Если по предыдущему соображению скепсис в отношении эстетики был направлен против систематической философии, то теперь мы видим, что он в равной степени направлен и против единой культуры. Тем не менее, и суверенное художественное чувство беззаботно поддается романтической заносчивости: подлинная мудрость, мол, заключена только в искусстве. Чувство превосходства не замечает «конского копыта» (Pferdefuß – подвох, скрытый порок), который не ковыляет сзади, а, напротив, задает все направление: в науке и в философии как науке отнюдь не сокрыта подлинная мудрость.

6. Методическая опасность в фантазии

Подозрение против эстетики следует рассмотреть еще в одной, казалось бы, безобидной форме. Оно проявляется в фантазии как основной силе всякого искусства.

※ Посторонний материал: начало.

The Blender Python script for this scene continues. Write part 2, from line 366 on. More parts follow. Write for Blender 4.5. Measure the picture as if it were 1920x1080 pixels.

Скепсис в отношении единой культуры, который латентно содержится в скепсисе против систематической философии, следует далее рассмотреть на первых двух членах системы философии. Если искусство как искусство гения противопоставляется всякой теоретической закономерности, если творчество гения отличается от способа порождения научного духа как несравнимое с ним, то под вопрос ставятся не только единая культура, поскольку она основывается на своей закономерности, и не только систематическая философия, но сама наука затрагивается этим скепсисом в своих двух основах – логике и этике; обе они не признаются и оспариваются в своих методических основополагающих ценностях. Рассмотрим это сначала на логике.

Уже в греческой философии заметен толчок, который дало очарование искусством, поскольку его все же пытались прояснить через психологическую терминологию. В то время как, с одной стороны, под влиянием дионисийского культа стали призывать божественное безумие (μανία – manía) как первооснову художественного творчества, с другой стороны, связь с особым видом действительности, которую представляет искусство, породила термин, сохранившийся навсегда; термин, который, казалось бы, обозначает субъективное происхождение, но, вероятно, своим долговечным существованием обязан скорее своему объективному значению: фантазия, живописец (ζωγράφος – zōgráphos), как ее называет и описывает Платон.

Связь с художественной действительностью несомненна в этом греческом слове. Ибо его основное значение – это явление (φαίνεσθαι – phaínesthai). И поэтому приведение к явлению – вот в чем полагается сущность фантазии. И одним взглядом охватываются все области побочных мыслей, которые вызываются силой этого слова для греческого мышления, а следовательно, и для научного мышления всех последующих эпох, которое до сих пор не совсем перестало извлекать из него свои соки. Сущность искусства, таким образом, заключается в том, что оно приводит свои мысли к явлению.

И наука не может преследовать никакой другой цели. Но чем же отличается ее действительность от искусства? Разве не всякая действительность есть явление? Или, может быть, явление искусства скорее есть видимость (Schein), тогда как явление действительности есть истина? Но разве и на всякой истине действительности не остается пятно явления, поскольку ведь действительность может и должна быть только представлением в явлении? Так уже к платоновской фантазии естественно и непринужденно примыкают все основные вопросы идеализма.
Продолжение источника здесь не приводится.